_Data excerpt_:

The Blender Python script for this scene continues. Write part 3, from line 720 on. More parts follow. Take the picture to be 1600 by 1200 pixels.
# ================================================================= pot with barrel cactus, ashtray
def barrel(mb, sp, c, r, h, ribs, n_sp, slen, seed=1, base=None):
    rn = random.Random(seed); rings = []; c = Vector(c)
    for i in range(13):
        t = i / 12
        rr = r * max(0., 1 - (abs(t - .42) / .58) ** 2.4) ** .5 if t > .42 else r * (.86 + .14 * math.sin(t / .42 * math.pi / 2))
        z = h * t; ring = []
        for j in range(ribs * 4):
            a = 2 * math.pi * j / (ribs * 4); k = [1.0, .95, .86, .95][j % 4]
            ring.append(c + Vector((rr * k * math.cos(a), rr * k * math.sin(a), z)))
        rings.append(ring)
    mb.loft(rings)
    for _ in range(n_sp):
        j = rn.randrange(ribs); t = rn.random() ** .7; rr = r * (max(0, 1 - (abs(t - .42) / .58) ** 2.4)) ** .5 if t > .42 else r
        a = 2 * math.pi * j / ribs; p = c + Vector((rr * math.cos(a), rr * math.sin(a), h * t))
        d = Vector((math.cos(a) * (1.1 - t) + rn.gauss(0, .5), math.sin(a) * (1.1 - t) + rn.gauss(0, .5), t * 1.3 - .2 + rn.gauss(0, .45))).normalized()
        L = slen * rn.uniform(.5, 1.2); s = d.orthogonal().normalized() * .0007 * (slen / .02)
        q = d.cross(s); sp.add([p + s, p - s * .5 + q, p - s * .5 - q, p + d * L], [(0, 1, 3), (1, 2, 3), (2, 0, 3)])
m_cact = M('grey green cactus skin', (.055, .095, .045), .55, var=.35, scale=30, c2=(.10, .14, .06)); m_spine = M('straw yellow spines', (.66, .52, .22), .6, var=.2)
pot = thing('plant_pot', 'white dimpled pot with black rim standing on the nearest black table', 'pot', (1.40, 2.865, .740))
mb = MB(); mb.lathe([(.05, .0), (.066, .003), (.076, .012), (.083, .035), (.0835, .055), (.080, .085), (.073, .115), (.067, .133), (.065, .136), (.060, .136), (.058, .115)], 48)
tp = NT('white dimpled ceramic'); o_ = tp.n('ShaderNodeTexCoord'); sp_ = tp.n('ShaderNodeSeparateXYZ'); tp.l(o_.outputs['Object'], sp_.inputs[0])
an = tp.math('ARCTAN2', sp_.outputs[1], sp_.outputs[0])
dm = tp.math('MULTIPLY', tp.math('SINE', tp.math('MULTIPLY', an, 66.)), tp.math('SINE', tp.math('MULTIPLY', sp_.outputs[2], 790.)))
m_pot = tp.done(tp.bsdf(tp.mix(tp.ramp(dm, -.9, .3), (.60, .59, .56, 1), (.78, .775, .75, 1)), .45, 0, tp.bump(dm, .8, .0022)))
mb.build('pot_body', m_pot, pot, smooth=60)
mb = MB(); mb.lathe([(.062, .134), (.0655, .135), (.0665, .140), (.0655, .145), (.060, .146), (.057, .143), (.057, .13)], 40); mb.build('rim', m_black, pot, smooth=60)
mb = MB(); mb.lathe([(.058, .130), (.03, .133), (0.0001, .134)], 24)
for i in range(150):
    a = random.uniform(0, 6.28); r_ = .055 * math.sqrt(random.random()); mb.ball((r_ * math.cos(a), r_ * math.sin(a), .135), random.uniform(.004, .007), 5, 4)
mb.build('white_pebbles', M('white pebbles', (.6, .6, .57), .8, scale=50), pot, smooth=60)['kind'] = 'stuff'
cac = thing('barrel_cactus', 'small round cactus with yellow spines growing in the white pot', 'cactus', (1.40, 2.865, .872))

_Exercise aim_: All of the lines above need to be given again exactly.

_Answer to the task_:
The Blender Python script for this scene continues. Write part 3, from line 720 on. More parts follow. Take the picture to be 1600 by 1200 pixels.
# ================================================================= pot with barrel cactus, ashtray
def barrel(mb, sp, c, r, h, ribs, n_sp, slen, seed=1, base=None):
    rn = random.Random(seed); rings = []; c = Vector(c)
    for i in range(13):
        t = i / 12
        rr = r * max(0., 1 - (abs(t - .42) / .58) ** 2.4) ** .5 if t > .42 else r * (.86 + .14 * math.sin(t / .42 * math.pi / 2))
        z = h * t; ring = []
        for j in range(ribs * 4):
            a = 2 * math.pi * j / (ribs * 4); k = [1.0, .95, .86, .95][j % 4]
            ring.append(c + Vector((rr * k * math.cos(a), rr * k * math.sin(a), z)))
        rings.append(ring)
    mb.loft(rings)
    for _ in range(n_sp):
        j = rn.randrange(ribs); t = rn.random() ** .7; rr = r * (max(0, 1 - (abs(t - .42) / .58) ** 2.4)) ** .5 if t > .42 else r
        a = 2 * math.pi * j / ribs; p = c + Vector((rr * math.cos(a), rr * math.sin(a), h * t))
        d = Vector((math.cos(a) * (1.1 - t) + rn.gauss(0, .5), math.sin(a) * (1.1 - t) + rn.gauss(0, .5), t * 1.3 - .2 + rn.gauss(0, .45))).normalized()
        L = slen * rn.uniform(.5, 1.2); s = d.orthogonal().normalized() * .0007 * (slen / .02)
        q = d.cross(s); sp.add([p + s, p - s * .5 + q, p - s * .5 - q, p + d * L], [(0, 1, 3), (1, 2, 3), (2, 0, 3)])
m_cact = M('grey green cactus skin', (.055, .095, .045), .55, var=.35, scale=30, c2=(.10, .14, .06)); m_spine = M('straw yellow spines', (.66, .52, .22), .6, var=.2)
pot = thing('plant_pot', 'white dimpled pot with black rim standing on the nearest black table', 'pot', (1.40, 2.865, .740))
mb = MB(); mb.lathe([(.05, .0), (.066, .003), (.076, .012), (.083, .035), (.0835, .055), (.080, .085), (.073, .115), (.067, .133), (.065, .136), (.060, .136), (.058, .115)], 48)
tp = NT('white dimpled ceramic'); o_ = tp.n('ShaderNodeTexCoord'); sp_ = tp.n('ShaderNodeSeparateXYZ'); tp.l(o_.outputs['Object'], sp_.inputs[0])
an = tp.math('ARCTAN2', sp_.outputs[1], sp_.outputs[0])
dm = tp.math('MULTIPLY', tp.math('SINE', tp.math('MULTIPLY', an, 66.)), tp.math('SINE', tp.math('MULTIPLY', sp_.outputs[2], 790.)))
m_pot = tp.done(tp.bsdf(tp.mix(tp.ramp(dm, -.9, .3), (.60, .59, .56, 1), (.78, .775, .75, 1)), .45, 0, tp.bump(dm, .8, .0022)))
mb.build('pot_body', m_pot, pot, smooth=60)
mb = MB(); mb.lathe([(.062, .134), (.0655, .135), (.0665, .140), (.0655, .145), (.060, .146), (.057, .143), (.057, .13)], 40); mb.build('rim', m_black, pot, smooth=60)
mb = MB(); mb.lathe([(.058, .130), (.03, .133), (0.0001, .134)], 24)
for i in range(150):
    a = random.uniform(0, 6.28); r_ = .055 * math.sqrt(random.random()); mb.ball((r_ * math.cos(a), r_ * math.sin(a), .135), random.uniform(.004, .007), 5, 4)
mb.build('white_pebbles', M('white pebbles', (.6, .6, .57), .8, scale=50), pot, smooth=60)['kind'] = 'stuff'
cac = thing('barrel_cactus', 'small round cactus with yellow spines growing in the white pot', 'cactus', (1.40, 2.865, .872))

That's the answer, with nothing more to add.